■ WHAT IS NEEDED:
Working from the data below, reproduce exactly the lines starting at the one that holds "Generate a Blender" and ending at the one that holds "scene = bpy.context.scene". Pictures are excluded.

■ RECORDED INFORMATION:
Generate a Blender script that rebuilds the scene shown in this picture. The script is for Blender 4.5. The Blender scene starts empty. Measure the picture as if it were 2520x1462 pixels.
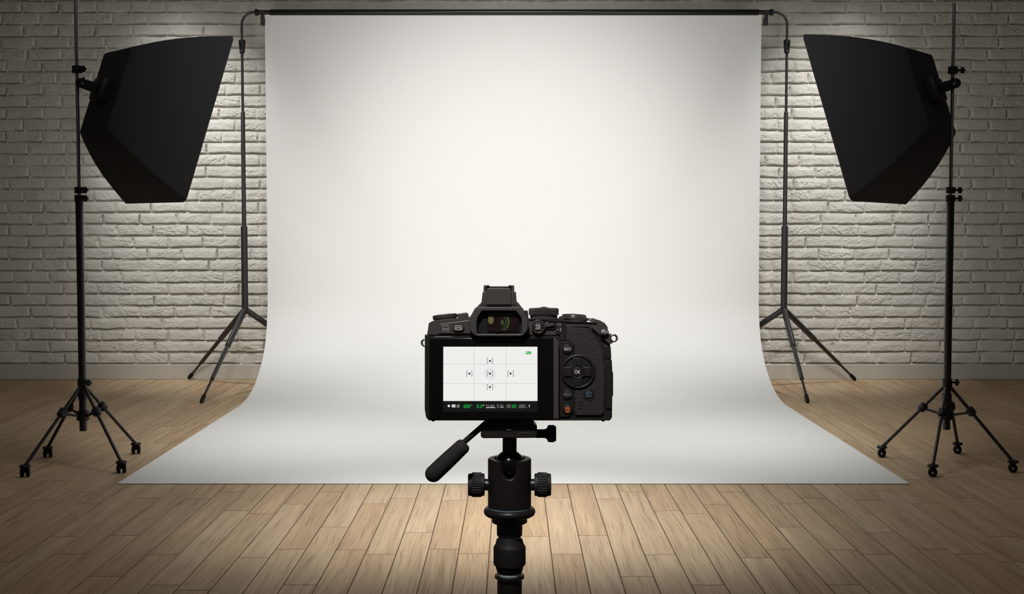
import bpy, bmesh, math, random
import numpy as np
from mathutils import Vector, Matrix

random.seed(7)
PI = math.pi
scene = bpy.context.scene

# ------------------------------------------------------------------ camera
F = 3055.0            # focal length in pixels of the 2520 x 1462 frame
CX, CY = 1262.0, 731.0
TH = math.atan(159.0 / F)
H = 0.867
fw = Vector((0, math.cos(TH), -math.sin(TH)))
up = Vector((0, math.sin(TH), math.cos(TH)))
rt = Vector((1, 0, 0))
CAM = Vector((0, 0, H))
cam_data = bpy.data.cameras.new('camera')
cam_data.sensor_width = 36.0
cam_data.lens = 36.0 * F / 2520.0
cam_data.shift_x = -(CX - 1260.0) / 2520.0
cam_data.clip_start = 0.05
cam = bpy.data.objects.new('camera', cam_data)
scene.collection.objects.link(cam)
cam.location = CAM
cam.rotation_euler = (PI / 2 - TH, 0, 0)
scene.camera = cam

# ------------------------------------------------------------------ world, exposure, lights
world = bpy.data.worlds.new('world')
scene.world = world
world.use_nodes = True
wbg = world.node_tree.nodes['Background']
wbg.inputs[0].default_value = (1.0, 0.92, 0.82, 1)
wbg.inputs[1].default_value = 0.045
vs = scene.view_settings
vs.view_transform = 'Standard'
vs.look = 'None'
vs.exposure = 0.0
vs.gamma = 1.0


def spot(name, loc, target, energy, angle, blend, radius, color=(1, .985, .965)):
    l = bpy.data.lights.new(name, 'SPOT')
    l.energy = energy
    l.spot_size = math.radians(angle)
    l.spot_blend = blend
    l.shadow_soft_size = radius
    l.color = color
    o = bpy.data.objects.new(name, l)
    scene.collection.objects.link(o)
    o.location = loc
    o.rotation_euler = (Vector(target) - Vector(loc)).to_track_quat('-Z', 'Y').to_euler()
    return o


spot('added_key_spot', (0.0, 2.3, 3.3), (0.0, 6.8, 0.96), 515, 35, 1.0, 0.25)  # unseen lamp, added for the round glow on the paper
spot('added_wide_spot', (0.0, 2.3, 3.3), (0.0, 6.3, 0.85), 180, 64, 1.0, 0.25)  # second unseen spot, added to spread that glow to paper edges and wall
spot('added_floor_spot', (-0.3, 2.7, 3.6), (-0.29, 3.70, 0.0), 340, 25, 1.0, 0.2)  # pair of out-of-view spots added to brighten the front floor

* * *

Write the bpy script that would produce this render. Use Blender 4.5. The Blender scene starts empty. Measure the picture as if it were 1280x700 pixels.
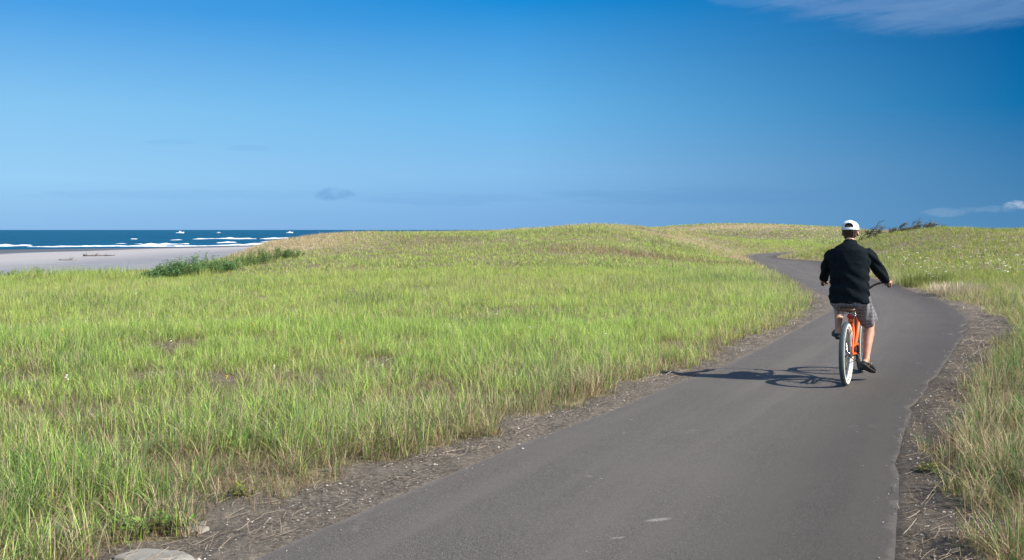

■ THE SOLUTION:
Generate a Blender script that rebuilds the scene shown in this picture. The script is for Blender 4.5. The Blender scene starts empty. Measure the picture as if it were 2520x1462 pixels.
import bpy, bmesh, math, random
import numpy as np
from mathutils import Vector, Matrix

random.seed(7)
PI = math.pi
scene = bpy.context.scene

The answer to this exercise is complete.